>> BEGIN Records supplied

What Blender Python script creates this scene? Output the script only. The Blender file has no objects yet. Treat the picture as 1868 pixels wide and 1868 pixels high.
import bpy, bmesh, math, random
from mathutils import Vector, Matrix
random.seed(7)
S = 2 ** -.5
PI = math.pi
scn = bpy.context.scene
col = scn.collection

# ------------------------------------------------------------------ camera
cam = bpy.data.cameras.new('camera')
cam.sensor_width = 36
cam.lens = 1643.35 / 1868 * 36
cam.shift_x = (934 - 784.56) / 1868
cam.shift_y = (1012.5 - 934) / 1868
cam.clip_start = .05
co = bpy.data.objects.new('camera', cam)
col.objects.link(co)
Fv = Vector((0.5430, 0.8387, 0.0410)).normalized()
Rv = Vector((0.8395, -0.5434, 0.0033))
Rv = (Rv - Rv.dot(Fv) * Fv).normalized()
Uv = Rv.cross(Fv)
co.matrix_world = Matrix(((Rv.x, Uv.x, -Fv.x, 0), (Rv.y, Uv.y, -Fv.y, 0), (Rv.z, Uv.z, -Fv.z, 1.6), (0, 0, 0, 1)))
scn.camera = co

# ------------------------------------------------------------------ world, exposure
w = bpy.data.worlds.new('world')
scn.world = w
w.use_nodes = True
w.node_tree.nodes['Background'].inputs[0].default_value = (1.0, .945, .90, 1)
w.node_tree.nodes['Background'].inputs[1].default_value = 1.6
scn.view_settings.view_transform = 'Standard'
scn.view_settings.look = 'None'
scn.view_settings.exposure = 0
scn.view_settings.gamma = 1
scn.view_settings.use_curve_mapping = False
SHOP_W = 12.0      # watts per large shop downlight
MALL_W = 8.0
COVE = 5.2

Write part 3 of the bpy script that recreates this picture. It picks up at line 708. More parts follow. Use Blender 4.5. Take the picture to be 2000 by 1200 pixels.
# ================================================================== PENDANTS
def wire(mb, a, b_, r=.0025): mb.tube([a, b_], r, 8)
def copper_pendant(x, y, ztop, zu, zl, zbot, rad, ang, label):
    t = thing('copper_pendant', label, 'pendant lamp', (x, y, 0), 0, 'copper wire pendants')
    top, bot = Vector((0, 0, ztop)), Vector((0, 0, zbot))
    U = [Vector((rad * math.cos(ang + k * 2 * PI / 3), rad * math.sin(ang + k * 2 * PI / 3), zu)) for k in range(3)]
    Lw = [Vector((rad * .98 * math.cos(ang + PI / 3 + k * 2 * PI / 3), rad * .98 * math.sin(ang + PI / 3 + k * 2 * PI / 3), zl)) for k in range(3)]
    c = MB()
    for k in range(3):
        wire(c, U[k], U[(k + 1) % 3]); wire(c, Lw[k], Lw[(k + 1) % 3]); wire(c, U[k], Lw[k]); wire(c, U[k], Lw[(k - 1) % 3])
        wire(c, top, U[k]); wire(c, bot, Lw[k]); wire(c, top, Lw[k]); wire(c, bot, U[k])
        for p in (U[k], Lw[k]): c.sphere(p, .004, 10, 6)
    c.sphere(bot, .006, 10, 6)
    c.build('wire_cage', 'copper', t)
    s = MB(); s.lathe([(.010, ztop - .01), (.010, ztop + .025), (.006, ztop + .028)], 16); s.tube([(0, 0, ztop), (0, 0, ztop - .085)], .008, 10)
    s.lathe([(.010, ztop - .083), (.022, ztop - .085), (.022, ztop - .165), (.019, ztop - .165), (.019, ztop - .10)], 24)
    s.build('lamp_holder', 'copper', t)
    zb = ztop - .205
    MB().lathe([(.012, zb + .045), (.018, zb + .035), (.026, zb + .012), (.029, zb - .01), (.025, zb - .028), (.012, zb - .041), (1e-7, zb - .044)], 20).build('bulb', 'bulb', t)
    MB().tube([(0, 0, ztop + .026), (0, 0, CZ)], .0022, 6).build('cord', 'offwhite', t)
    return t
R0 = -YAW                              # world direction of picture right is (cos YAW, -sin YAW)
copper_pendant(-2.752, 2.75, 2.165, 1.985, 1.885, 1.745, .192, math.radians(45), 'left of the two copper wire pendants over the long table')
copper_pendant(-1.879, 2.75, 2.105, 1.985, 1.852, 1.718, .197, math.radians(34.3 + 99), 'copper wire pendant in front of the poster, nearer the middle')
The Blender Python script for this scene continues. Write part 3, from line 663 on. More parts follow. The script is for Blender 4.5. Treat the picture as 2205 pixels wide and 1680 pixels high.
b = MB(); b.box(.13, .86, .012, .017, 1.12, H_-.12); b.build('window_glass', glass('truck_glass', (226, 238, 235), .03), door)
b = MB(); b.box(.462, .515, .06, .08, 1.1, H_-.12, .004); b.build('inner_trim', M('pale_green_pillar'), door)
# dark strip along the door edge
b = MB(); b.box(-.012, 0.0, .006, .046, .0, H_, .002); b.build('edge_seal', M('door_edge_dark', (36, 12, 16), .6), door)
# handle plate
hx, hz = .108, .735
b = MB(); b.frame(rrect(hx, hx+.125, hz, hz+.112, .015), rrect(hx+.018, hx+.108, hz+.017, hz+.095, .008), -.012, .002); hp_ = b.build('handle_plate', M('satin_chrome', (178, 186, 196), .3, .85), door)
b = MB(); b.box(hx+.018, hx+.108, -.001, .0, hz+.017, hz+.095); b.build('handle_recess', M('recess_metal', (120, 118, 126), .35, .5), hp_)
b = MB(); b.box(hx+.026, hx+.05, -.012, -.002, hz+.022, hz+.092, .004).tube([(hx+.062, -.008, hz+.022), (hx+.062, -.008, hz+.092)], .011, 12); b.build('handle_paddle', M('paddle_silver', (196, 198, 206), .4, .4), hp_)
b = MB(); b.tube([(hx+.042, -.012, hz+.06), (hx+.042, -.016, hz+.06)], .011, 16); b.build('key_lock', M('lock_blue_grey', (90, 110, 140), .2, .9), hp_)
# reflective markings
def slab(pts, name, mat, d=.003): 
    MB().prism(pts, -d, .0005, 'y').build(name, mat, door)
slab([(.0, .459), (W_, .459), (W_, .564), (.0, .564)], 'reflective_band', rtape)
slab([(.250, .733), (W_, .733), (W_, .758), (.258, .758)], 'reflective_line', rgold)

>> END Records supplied

What is being asked → Copy the data above exactly. Every line must be included.

Correct response →
What Blender Python script creates this scene? Output the script only. The Blender file has no objects yet. Treat the picture as 1868 pixels wide and 1868 pixels high.
import bpy, bmesh, math, random
from mathutils import Vector, Matrix
random.seed(7)
S = 2 ** -.5
PI = math.pi
scn = bpy.context.scene
col = scn.collection

# ------------------------------------------------------------------ camera
cam = bpy.data.cameras.new('camera')
cam.sensor_width = 36
cam.lens = 1643.35 / 1868 * 36
cam.shift_x = (934 - 784.56) / 1868
cam.shift_y = (1012.5 - 934) / 1868
cam.clip_start = .05
co = bpy.data.objects.new('camera', cam)
col.objects.link(co)
Fv = Vector((0.5430, 0.8387, 0.0410)).normalized()
Rv = Vector((0.8395, -0.5434, 0.0033))
Rv = (Rv - Rv.dot(Fv) * Fv).normalized()
Uv = Rv.cross(Fv)
co.matrix_world = Matrix(((Rv.x, Uv.x, -Fv.x, 0), (Rv.y, Uv.y, -Fv.y, 0), (Rv.z, Uv.z, -Fv.z, 1.6), (0, 0, 0, 1)))
scn.camera = co

# ------------------------------------------------------------------ world, exposure
w = bpy.data.worlds.new('world')
scn.world = w
w.use_nodes = True
w.node_tree.nodes['Background'].inputs[0].default_value = (1.0, .945, .90, 1)
w.node_tree.nodes['Background'].inputs[1].default_value = 1.6
scn.view_settings.view_transform = 'Standard'
scn.view_settings.look = 'None'
scn.view_settings.exposure = 0
scn.view_settings.gamma = 1
scn.view_settings.use_curve_mapping = False
SHOP_W = 12.0      # watts per large shop downlight
MALL_W = 8.0
COVE = 5.2

Write part 3 of the bpy script that recreates this picture. It picks up at line 708. More parts follow. Use Blender 4.5. Take the picture to be 2000 by 1200 pixels.
# ================================================================== PENDANTS
def wire(mb, a, b_, r=.0025): mb.tube([a, b_], r, 8)
def copper_pendant(x, y, ztop, zu, zl, zbot, rad, ang, label):
    t = thing('copper_pendant', label, 'pendant lamp', (x, y, 0), 0, 'copper wire pendants')
    top, bot = Vector((0, 0, ztop)), Vector((0, 0, zbot))
    U = [Vector((rad * math.cos(ang + k * 2 * PI / 3), rad * math.sin(ang + k * 2 * PI / 3), zu)) for k in range(3)]
    Lw = [Vector((rad * .98 * math.cos(ang + PI / 3 + k * 2 * PI / 3), rad * .98 * math.sin(ang + PI / 3 + k * 2 * PI / 3), zl)) for k in range(3)]
    c = MB()
    for k in range(3):
        wire(c, U[k], U[(k + 1) % 3]); wire(c, Lw[k], Lw[(k + 1) % 3]); wire(c, U[k], Lw[k]); wire(c, U[k], Lw[(k - 1) % 3])
        wire(c, top, U[k]); wire(c, bot, Lw[k]); wire(c, top, Lw[k]); wire(c, bot, U[k])
        for p in (U[k], Lw[k]): c.sphere(p, .004, 10, 6)
    c.sphere(bot, .006, 10, 6)
    c.build('wire_cage', 'copper', t)
    s = MB(); s.lathe([(.010, ztop - .01), (.010, ztop + .025), (.006, ztop + .028)], 16); s.tube([(0, 0, ztop), (0, 0, ztop - .085)], .008, 10)
    s.lathe([(.010, ztop - .083), (.022, ztop - .085), (.022, ztop - .165), (.019, ztop - .165), (.019, ztop - .10)], 24)
    s.build('lamp_holder', 'copper', t)
    zb = ztop - .205
    MB().lathe([(.012, zb + .045), (.018, zb + .035), (.026, zb + .012), (.029, zb - .01), (.025, zb - .028), (.012, zb - .041), (1e-7, zb - .044)], 20).build('bulb', 'bulb', t)
    MB().tube([(0, 0, ztop + .026), (0, 0, CZ)], .0022, 6).build('cord', 'offwhite', t)
    return t
R0 = -YAW                              # world direction of picture right is (cos YAW, -sin YAW)
copper_pendant(-2.752, 2.75, 2.165, 1.985, 1.885, 1.745, .192, math.radians(45), 'left of the two copper wire pendants over the long table')
copper_pendant(-1.879, 2.75, 2.105, 1.985, 1.852, 1.718, .197, math.radians(34.3 + 99), 'copper wire pendant in front of the poster, nearer the middle')
The Blender Python script for this scene continues. Write part 3, from line 663 on. More parts follow. The script is for Blender 4.5. Treat the picture as 2205 pixels wide and 1680 pixels high.
b = MB(); b.box(.13, .86, .012, .017, 1.12, H_-.12); b.build('window_glass', glass('truck_glass', (226, 238, 235), .03), door)
b = MB(); b.box(.462, .515, .06, .08, 1.1, H_-.12, .004); b.build('inner_trim', M('pale_green_pillar'), door)
# dark strip along the door edge
b = MB(); b.box(-.012, 0.0, .006, .046, .0, H_, .002); b.build('edge_seal', M('door_edge_dark', (36, 12, 16), .6), door)
# handle plate
hx, hz = .108, .735
b = MB(); b.frame(rrect(hx, hx+.125, hz, hz+.112, .015), rrect(hx+.018, hx+.108, hz+.017, hz+.095, .008), -.012, .002); hp_ = b.build('handle_plate', M('satin_chrome', (178, 186, 196), .3, .85), door)
b = MB(); b.box(hx+.018, hx+.108, -.001, .0, hz+.017, hz+.095); b.build('handle_recess', M('recess_metal', (120, 118, 126), .35, .5), hp_)
b = MB(); b.box(hx+.026, hx+.05, -.012, -.002, hz+.022, hz+.092, .004).tube([(hx+.062, -.008, hz+.022), (hx+.062, -.008, hz+.092)], .011, 12); b.build('handle_paddle', M('paddle_silver', (196, 198, 206), .4, .4), hp_)
b = MB(); b.tube([(hx+.042, -.012, hz+.06), (hx+.042, -.016, hz+.06)], .011, 16); b.build('key_lock', M('lock_blue_grey', (90, 110, 140), .2, .9), hp_)
# reflective markings
def slab(pts, name, mat, d=.003): 
    MB().prism(pts, -d, .0005, 'y').build(name, mat, door)
slab([(.0, .459), (W_, .459), (W_, .564), (.0, .564)], 'reflective_band', rtape)
slab([(.250, .733), (W_, .733), (W_, .758), (.258, .758)], 'reflective_line', rgold)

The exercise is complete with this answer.